Write out each line of the listing as it stands, without the images.
┌────────
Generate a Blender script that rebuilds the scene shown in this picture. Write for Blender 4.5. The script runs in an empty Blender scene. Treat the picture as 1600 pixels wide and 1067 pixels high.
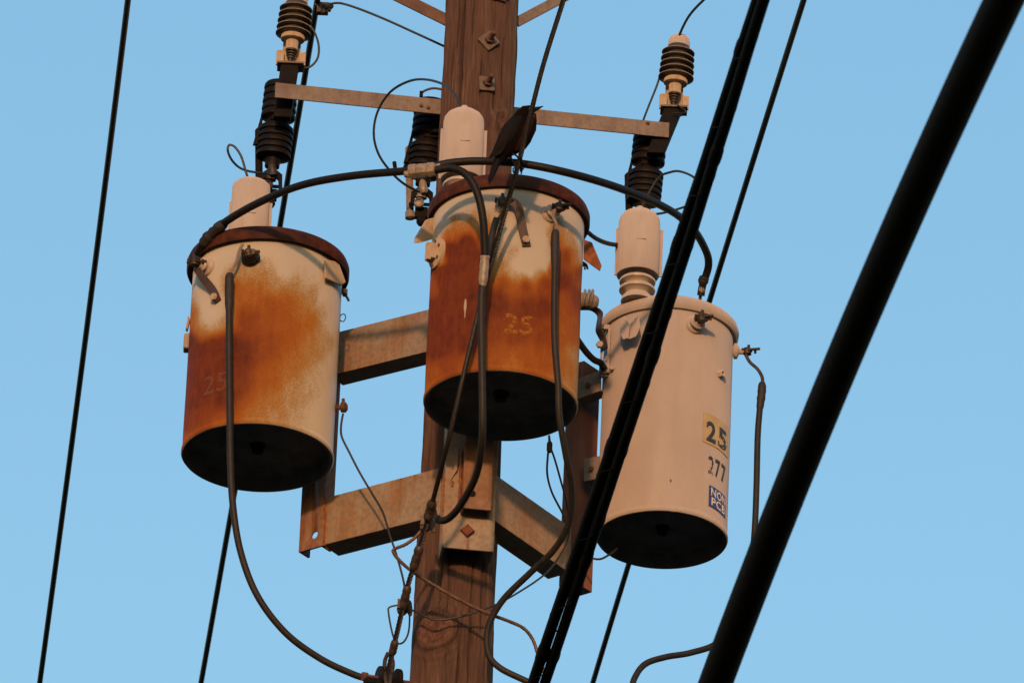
import bpy, bmesh, math, random
from mathutils import Vector, Matrix, noise
from math import radians as RAD, sin, cos, pi, sqrt
random.seed(7)
scene = bpy.context.scene
col = scene.collection

# ------------------------------------------------------------------ camera
S = 0.001757                    # metres per photo pixel at the pole
DIST = 25.0
FPX = DIST / S
TH = RAD(27.8)                  # upward pitch
ROLL = math.atan(0.0435)
TGT = Vector((0.0, 0.0, 13.3))
FWD = Vector((0, cos(TH), sin(TH)))
R0 = Vector((1, 0, 0)); U0 = Vector((0, -sin(TH), cos(TH)))
CR = R0 * cos(ROLL) + U0 * sin(ROLL)
CU = -R0 * sin(ROLL) + U0 * cos(ROLL)
CAM = TGT - FWD * DIST
cd = bpy.data.cameras.new('camera')
co = bpy.data.objects.new('camera', cd); col.objects.link(co)
m = Matrix((CR, CU, -FWD)).transposed().to_4x4(); m.translation = CAM
co.matrix_world = m
cd.sensor_width = 36.0
cd.lens = 36.0 * FPX / 1600.0
cd.clip_start = 0.1; cd.clip_end = 6000
cd.dof.use_dof = True
cd.dof.focus_distance = 24.7
cd.dof.aperture_fstop = 18.0
scene.camera = co

# ------------------------------------------------------------------ sky + sun
SUN_EL = RAD(8.0); SUN_AZ_LEFT = RAD(5.0)      # low sun behind the viewer, a little to the left
w = bpy.data.worlds.new('World'); scene.world = w; w.use_nodes = True
nt = w.node_tree; nt.nodes.clear()
sky = nt.nodes.new('ShaderNodeTexSky'); sky.sky_type = 'NISHITA'
sky.sun_disc = False
sky.sun_elevation = SUN_EL
sky.sun_rotation = pi + SUN_AZ_LEFT
sky.altitude = 0; sky.air_density = 1.85; sky.dust_density = 2.5; sky.ozone_density = 4.3
bg = nt.nodes.new('ShaderNodeBackground'); bg.inputs[1].default_value = 0.15
wo = nt.nodes.new('ShaderNodeOutputWorld')
nt.links.new(sky.outputs[0], bg.inputs[0]); nt.links.new(bg.outputs[0], wo.inputs[0])
sd = bpy.data.lights.new('sun', 'SUN'); sd.energy = 2.0; sd.angle = RAD(2.0); sd.color = (0.635, 0.295, 0.14)
so = bpy.data.objects.new('sun', sd); col.objects.link(so)
sdir = Vector((-sin(SUN_AZ_LEFT) * cos(SUN_EL), -cos(SUN_AZ_LEFT) * cos(SUN_EL), sin(SUN_EL)))
so.rotation_euler = sdir.to_track_quat('Z', 'Y').to_euler()
so.location = (0, -30, 30)
scene.view_settings.view_transform = 'Standard'
scene.view_settings.look = 'None'
scene.view_settings.gamma = 1.0
scene.view_settings.exposure = 1.3
scene.view_settings.use_curve_mapping = False

# ------------------------------------------------------------------ measuring helpers
def ray(px, py):
    return (FWD * FPX + CR * (px - 800.0) + CU * (533.5 - py)).normalized()
def at(px, py, d):
    """the point seen at a photo pixel that stands d pole-pixels behind the pole axis"""
    r = ray(px, py)
    return CAM + r * ((d * S - CAM.y) / r.y)
def proj(p):
    v = p - CAM; z = v.dot(FWD)
    return 800 + v.dot(CR) / z * FPX, 533.5 - v.dot(CU) / z * FPX
def psz(p):                      # metres per photo pixel at a point
    return (p - CAM).dot(FWD) / FPX
def spline(pts, k=8):
    P = [Vector(p) for p in pts]
    if len(P) == 2:
        return [P[0].lerp(P[1], i / k) for i in range(k + 1)]
    out = []
    for i in range(len(P) - 1):
        a = P[i - 1] if i else P[0] * 2 - P[1]
        b, c = P[i], P[i + 1]
        e = P[i + 2] if i + 2 < len(P) else P[-1] * 2 - P[-2]
        for j in range(k):
            t = j / k
            out.append(0.5 * ((2 * b) + (c - a) * t + (2 * a - 5 * b + 4 * c - e) * t * t + (3 * b - a - 3 * c + e) * t ** 3))
    out.append(P[-1]); return out
def path(lst, k=8):
    return spline([at(*p) for p in lst], k)
def perp(a):
    a = a.normalized()
    t = Vector((0, 0, 1)) if abs(a.z) < 0.9 else Vector((1, 0, 0))
    x = t.cross(a).normalized(); return x, a.cross(x).normalized()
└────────
Response:
Generate a Blender script that rebuilds the scene shown in this picture. Write for Blender 4.5. The script runs in an empty Blender scene. Treat the picture as 1600 pixels wide and 1067 pixels high.
import bpy, bmesh, math, random
from mathutils import Vector, Matrix, noise
from math import radians as RAD, sin, cos, pi, sqrt
random.seed(7)
scene = bpy.context.scene
col = scene.collection

# ------------------------------------------------------------------ camera
S = 0.001757                    # metres per photo pixel at the pole
DIST = 25.0
FPX = DIST / S
TH = RAD(27.8)                  # upward pitch
ROLL = math.atan(0.0435)
TGT = Vector((0.0, 0.0, 13.3))
FWD = Vector((0, cos(TH), sin(TH)))
R0 = Vector((1, 0, 0)); U0 = Vector((0, -sin(TH), cos(TH)))
CR = R0 * cos(ROLL) + U0 * sin(ROLL)
CU = -R0 * sin(ROLL) + U0 * cos(ROLL)
CAM = TGT - FWD * DIST
cd = bpy.data.cameras.new('camera')
co = bpy.data.objects.new('camera', cd); col.objects.link(co)
m = Matrix((CR, CU, -FWD)).transposed().to_4x4(); m.translation = CAM
co.matrix_world = m
cd.sensor_width = 36.0
cd.lens = 36.0 * FPX / 1600.0
cd.clip_start = 0.1; cd.clip_end = 6000
cd.dof.use_dof = True
cd.dof.focus_distance = 24.7
cd.dof.aperture_fstop = 18.0
scene.camera = co

# ------------------------------------------------------------------ sky + sun
SUN_EL = RAD(8.0); SUN_AZ_LEFT = RAD(5.0)      # low sun behind the viewer, a little to the left
w = bpy.data.worlds.new('World'); scene.world = w; w.use_nodes = True
nt = w.node_tree; nt.nodes.clear()
sky = nt.nodes.new('ShaderNodeTexSky'); sky.sky_type = 'NISHITA'
sky.sun_disc = False
sky.sun_elevation = SUN_EL
sky.sun_rotation = pi + SUN_AZ_LEFT
sky.altitude = 0; sky.air_density = 1.85; sky.dust_density = 2.5; sky.ozone_density = 4.3
bg = nt.nodes.new('ShaderNodeBackground'); bg.inputs[1].default_value = 0.15
wo = nt.nodes.new('ShaderNodeOutputWorld')
nt.links.new(sky.outputs[0], bg.inputs[0]); nt.links.new(bg.outputs[0], wo.inputs[0])
sd = bpy.data.lights.new('sun', 'SUN'); sd.energy = 2.0; sd.angle = RAD(2.0); sd.color = (0.635, 0.295, 0.14)
so = bpy.data.objects.new('sun', sd); col.objects.link(so)
sdir = Vector((-sin(SUN_AZ_LEFT) * cos(SUN_EL), -cos(SUN_AZ_LEFT) * cos(SUN_EL), sin(SUN_EL)))
so.rotation_euler = sdir.to_track_quat('Z', 'Y').to_euler()
so.location = (0, -30, 30)
scene.view_settings.view_transform = 'Standard'
scene.view_settings.look = 'None'
scene.view_settings.gamma = 1.0
scene.view_settings.exposure = 1.3
scene.view_settings.use_curve_mapping = False

# ------------------------------------------------------------------ measuring helpers
def ray(px, py):
    return (FWD * FPX + CR * (px - 800.0) + CU * (533.5 - py)).normalized()
def at(px, py, d):
    """the point seen at a photo pixel that stands d pole-pixels behind the pole axis"""
    r = ray(px, py)
    return CAM + r * ((d * S - CAM.y) / r.y)
def proj(p):
    v = p - CAM; z = v.dot(FWD)
    return 800 + v.dot(CR) / z * FPX, 533.5 - v.dot(CU) / z * FPX
def psz(p):                      # metres per photo pixel at a point
    return (p - CAM).dot(FWD) / FPX
def spline(pts, k=8):
    P = [Vector(p) for p in pts]
    if len(P) == 2:
        return [P[0].lerp(P[1], i / k) for i in range(k + 1)]
    out = []
    for i in range(len(P) - 1):
        a = P[i - 1] if i else P[0] * 2 - P[1]
        b, c = P[i], P[i + 1]
        e = P[i + 2] if i + 2 < len(P) else P[-1] * 2 - P[-2]
        for j in range(k):
            t = j / k
            out.append(0.5 * ((2 * b) + (c - a) * t + (2 * a - 5 * b + 4 * c - e) * t * t + (3 * b - a - 3 * c + e) * t ** 3))
    out.append(P[-1]); return out
def path(lst, k=8):
    return spline([at(*p) for p in lst], k)
def perp(a):
    a = a.normalized()
    t = Vector((0, 0, 1)) if abs(a.z) < 0.9 else Vector((1, 0, 0))
    x = t.cross(a).normalized(); return x, a.cross(x).normalized()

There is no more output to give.